Open kbarek opened 11 years ago
Just as another datapoint: I was recently debugging a Flash video player application that filled up /tmp with a downloaded video file. When /tmp was full, the Flash player simply stopped playing the video, nothing crashed. In this case, the RAM was not fully exhausted yet, since tmpfs defaults to a size of half the physical RAM (and the other half was enough for the rest of the system). This might be different when the physical RAM is smaller (< 2GB).
Alternatively, the difference might be that filling up /home or / (which I think is a different tmpfs from /tmp) does break the system?
With some more testing, I have discovered that this is triggered by an out-of-memory condition caused by copying data into the tmpfs. The OOM killer will then randomly kill processes and at some point probably kills an essential task.
The system I've tested with doesn't have more than 512MB of memory, and that combined with no swap makes probably forces this to happen. This might also explain why the bug was triggered more easily while running Java applets (a memory hog).

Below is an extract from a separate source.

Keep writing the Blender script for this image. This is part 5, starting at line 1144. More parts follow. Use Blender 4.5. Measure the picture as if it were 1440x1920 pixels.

To avoid essential processes getting killed, I can run something like this before the X environment starts:
for i in /proc/[0-9]*
do
if [ "`cat $i/cmdline`" ]
then
echo -17 > $i/oom_adj
fi
done
This will exempt all the running processes from OOM killing, leaving the OOM to kill the X server, firefox, java or whatever other plugin process may be running. If killing these isn't enough to free memory, we probably have more serious problems anyway that needs fixing, and the end result will still be the same in any case (a kernel panic).
This is interesting, since I'm trying to get to the bottom of understanding the OOM with https://github.com/Webconverger/webc/issues/83 and I'm not getting very far.
Be good if we can limit the killing just to the firefox process which is controlled by a loop so it can restart, and should hopefully flush the memory taken by java/flash etc. etc.
The experts live upon http://linux-mm.org/LinuxMM I think...
To reproduce the problem:
1) Boot Webconverger (tested with 16.0 and 16.0-1-g42a8fb1) in debug mode 2) Run
dd if=/dev/zero of=/home/webc/testfile1 bs=512k count=100 # works OK dd if=/dev/zero of=/home/webc/testfile2 bs=512k count=100 # works OK dd if=/dev/zero of=/home/webc/testfile3 bs=512k count=100 # hang / kernel panic ("attempting to kill init")
There should be more than enough room to create the last file (in my case 132MB available after testfile2 was written).
This bug was initially discovered because of a Java applet that wrote to the /home/webc/.java directory and caused a kernel panic.
After mounting a new tmpfs at /home/webc/.java, the problem disappeared. I'm not sure why the Java applet caused a problem, since it only wrote about 0.3MB to the filesystem, but at least the code above will recreate the problem.